"Como já tenho dito, não há aqui nascentes nem fontes de água doce, mas atrás da cidade, entre montículos de areia (em lugar denominado Geribanda), cavaram-se poços, onde a pequena profundidade se encontra muito boa água. Os negros vão buscá-la em barris e retiram-na do poço com chifres de bois, no meio dos quais é introduzida uma vara comprida, instrumento que eles chamam de guampa."
(Auguste de Saint-Hilaire, 1821)
Um duelo de capoeira. Dois homens negros. Um deles escravizado. O outro, liberto. A celeuma começa, segundo relatos, após um deles derrubar o barril de água do outro. O homem liberto (Alexandre de Souza), que teve seu barril derrubado, e o homem escravizado (Bernardo, propriedade de Manoel José Correa de Sá) se desentendem. Bernardo desafia Alexandre para um duelo, “mano a mano”, pela capoeira. No meio da luta, Alexandre dá uma facada em Bernardo. Bernardo morre.

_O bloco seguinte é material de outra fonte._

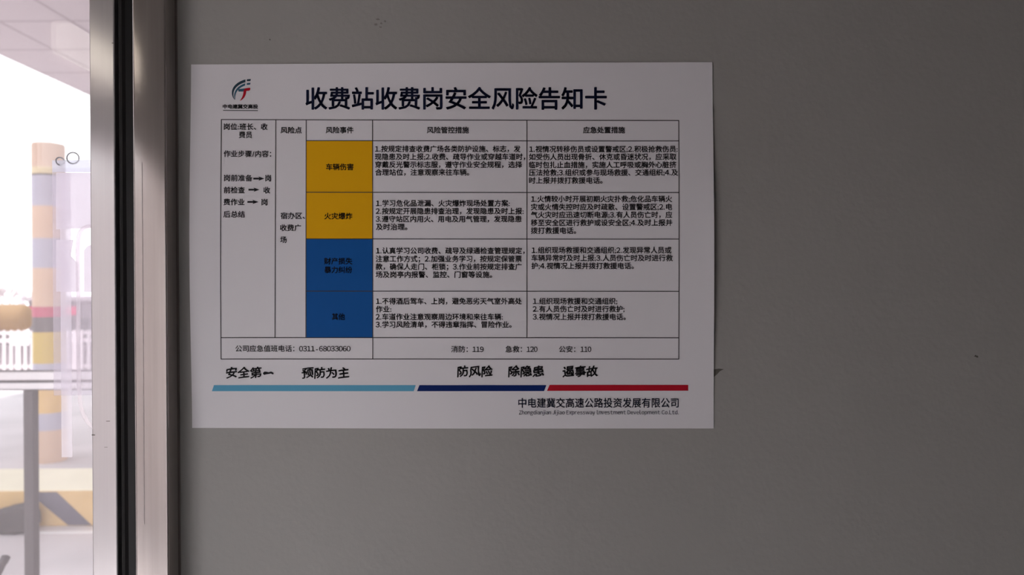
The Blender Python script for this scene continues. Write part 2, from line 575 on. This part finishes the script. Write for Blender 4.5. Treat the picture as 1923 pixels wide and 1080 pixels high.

O fato remonta ao dia 31 de abril de 1850, aqui em Rio Grande, cidade mais antiga do estado do Rio Grande do Sul, que começa a sua ocupação e formação em 1737. A ocupação por parte dos europeus começa através de uma incursão militar, na incumbência de construir um presídio - forte, afim de dar continuidade na possessão destas terras mais ao sul para o controle da Coroa Portuguesa. O território que atualmente está o Rio Grande do Sul, era território indígena como a maior parte do território brasileiro colonizado. Antes da ocupação europeia, essas terras estavam “encharcadas” de populações e culturas indígenas. É importante imaginar isso quando pensamos nesse território.
Voltando ao fato ocorrido em 1850, gostaria de lembrar que o aglomerado urbano do nosso atual município, já tinha passado por um momento como Forte Jesus-Maria -José (1737), Vila de Rio Grande de São Pedro (1751) e já era, desde 1835, Cidade de Rio Grande. Rio Grande fazia parte da Província de São Pedro do Rio Grande do Sul, uma das províncias do Império do Brasil. Por isso, a região já contava com um grande número de mulheres e homens negros (africanos e brasileiros) escravizados, que a eram a principal mão de obra das atividades portuárias, comerciais, rurais e domésticas. Pelo fato de que a Companhia Hidráulica Rio-grandense ter sido criada somente em 1872, o abastecimento de água por canos nas moradias, demorou para ser uma realidade. Nesse ínterim, boa parte do trabalho executado pelos escravizados era o de abastecer moradias e logradouros com água (os aguadeiros). Seja para consumo, para higiene pessoal ou para limpeza das casas e de suas roupas.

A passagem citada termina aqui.